Helping to educate people about the work being done in Denbighshire is a core part of Liam’s job – whether that is working alongside volunteers on-site, talking to schools about the county’s Bee Friendly campaign – or even returning to university to encourage others to follow in his footsteps.

He added: “It’s been interesting – I’ve already come back here to Glyndwr and given talks to let current students know about opportunities on some of the projects we’re working on in Denbighshire at the moment.

“The council is really positive when it comes to conservation – for instance, they are the first council to designate a roadside nature reserve for an animal and are only the third local authority in Wales to be awarded Bee Friendly Status. Until I got the job with them I didn’t know about everything that was going on – so now I want to tell everyone!”

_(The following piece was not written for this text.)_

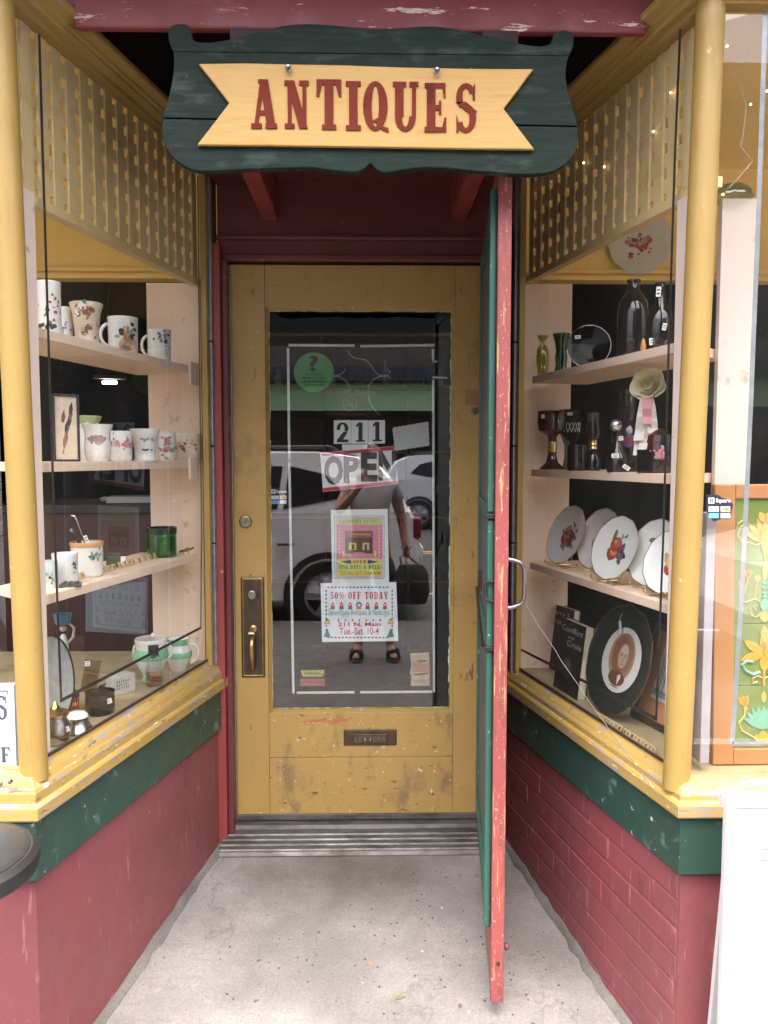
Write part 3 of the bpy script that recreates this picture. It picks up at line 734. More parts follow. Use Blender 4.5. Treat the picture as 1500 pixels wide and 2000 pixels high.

Lecturer in Animal Science and Conservation at Wrexham Glyndwr University, Denise Yorke, said:  “Helping students to build and develop new skills, to take those skills out into the community, and to apply them in real-life settings is at the core of what we do here at the university.

“When you combine that with some of the hundreds of opportunities we can help place students with on projects across the region studying and monitoring wildlife, it gives them a real chance to develop the skills they need for the career they want.

“Liam is the proof of that – we are delighted he has secured a crucial role boosting Denbighshire’s biodiversity, and it’s great to see his success.”